How to Trigger a RF pulse

Thread Starter

dukeman

Joined Feb 7, 2009
14
Hi,
I need a measure a Vpp of a 30 us RF pulse of 100MHz, and have used edge trigger, with internal trigger at the pulse, at 10% at the beginning of the pulse on my scope. I just wonder is there a better method to trigger a RF pulse. I have a Tektronix THS 720 Scope. Also I am little confused about pulse trigger. Can someone explain it?

Thanks in advance
 

Wuerstchenhund

Joined Aug 31, 2017
189
Hi,
I need a measure a Vpp of a 30 us RF pulse of 100MHz, and have used edge trigger, with internal trigger at the pulse, at 10% at the beginning of the pulse on my scope. I just wonder is there a better method to trigger a RF pulse. I have a Tektronix THS 720 Scope.
Your scope isn't exactly well-suited for that task, the scope BW should ideally be at least 30% higher than the highest frequency content in the signal because of the scope's BW limiting filters.

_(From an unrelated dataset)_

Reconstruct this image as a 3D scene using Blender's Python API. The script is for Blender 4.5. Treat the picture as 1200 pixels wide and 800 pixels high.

Scopes with very low bandwidths like 100MHz typically have a gaussian response at their BW limit, i.e. frequency components approaching the limit will see increasing attenuation with increasing frequency. Therefore, scope BW is spec'd by the so-called '3dB point' which is the point where the signal becomes attenuated by 3dB (approx 0.707 times the actual voltage).

Now, The THS 720 has a spec'd BW of 100MHz, which means that a 100MHz signal will (in theory) appear with an attenuation of 3dB. That also means whatever you measurement results are, they'd be only 70.7% of the real value.

However, the real BW of scopes is usually a fair bit higher than what the specification says. Which means your THS 720 may well have its 3dB point at, say, 120MHz. Of course you don't know, which means your measurement uncertainty has now increased dramatically (the attenuation by the scope's BW filter can now be anywhere between 0dB and 3dB).

And that is assuming the 100MHz signal within that 30us pulse is actually a sine wave, because if not then you're looking into a 500MHz or better scope to get any meaningful results.

Besides, the THS 720 is a pretty old and slow handheld scope with a tiny sample memory (2.5k) and a terrible monochrome low-res display, which is fine for very simple tasks but performs poorly on anything more complex (thanks to the low sample memory you have to be careful as the sample rate drops pretty quickly at longer time bases, which affects its usable BW). It's pretty much the last scope I'd want to use for such a task.